I was lucky enough to listen to Bruce Schneier speaking at INFOSec Europe on Wednesday last week. He spoke about the mismatch between ‘security’ and ‘feelings’. In that often how we feel does not equate to the reality. For example at the airports they remove liquids during the security check, it makes us feel more secure, but in reality doesn’t make much -if any- difference to how secure we actually are. In effect we make security trade-offs based upon how safe we feel. The ability to make this trade-off accurately is can be distorted by media hype. The fact is the ‘feeling’ comes from the instinctive part of our brain, and the ability to be able to rationalize distinguishes us from animals as human beings.

This brings us onto ‘models’. You know society models that we have grown up with and accepted as fact. Models are created by human beings and are based on facts. These facts can actually become an integrital part of how we feel. For example one model created by the tobacco companies in former times was that smoking was healthy, this model has changed over the last 30 years to the converse. Changing this model took time, and was painful for many, especially the tobacco companies 🙂

The unknown is scarey, and it seems to be we have a tendency to overestimate the impact of involuntary risks (e.g. earthquakes, airplane crashes), and to the converse, underestimate voluntary risks (e.g. smoking that is a choice).

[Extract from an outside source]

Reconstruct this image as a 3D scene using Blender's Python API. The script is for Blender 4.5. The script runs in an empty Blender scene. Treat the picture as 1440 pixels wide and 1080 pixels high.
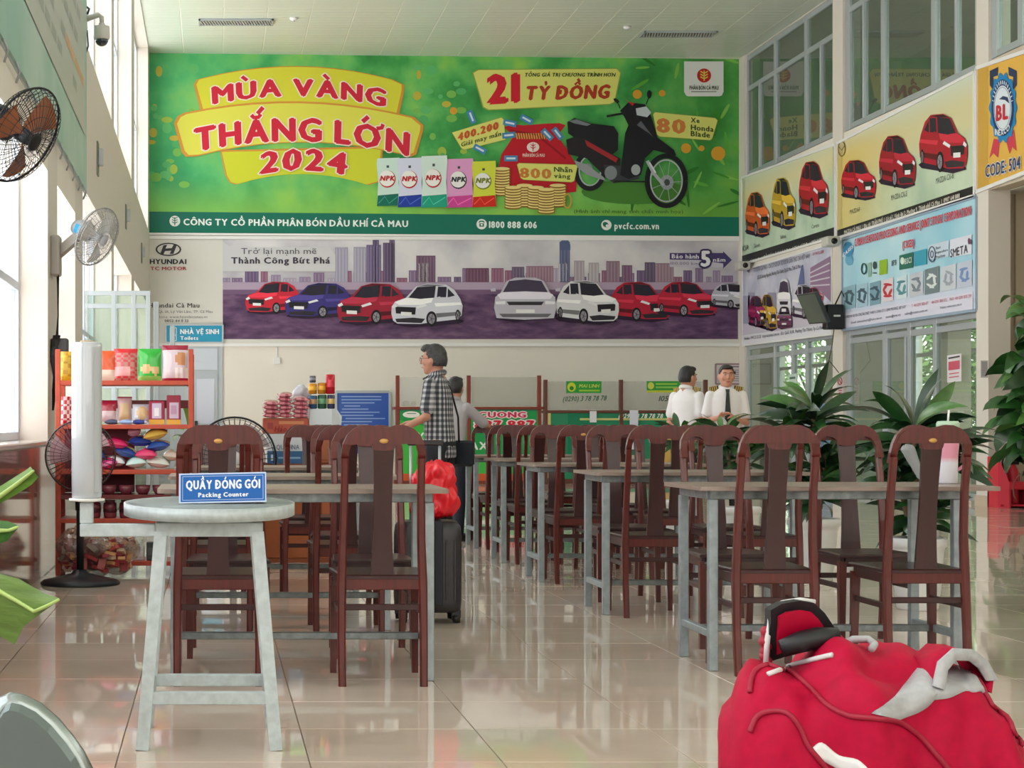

Security Theatre (snake oil) is the name given to those products that make you feel more secure, even though in reality they don’t do anything. Although we need these sometimes. One example in the US was the introduction of the safety cap on over-the-counter drugs. There was an incident whereby one bottle became contaminated by some (mentally sick) person. The consequence was a death. This type of incident happening is extremely rare, however over-the-counter drugs would have never made it further without the introduction of the safety cap as consumer confidence had been lost.

So to summerise: the most successful security products manipulate ‘models’ and ‘feelings’ even though they may not necessarily match ‘reality’.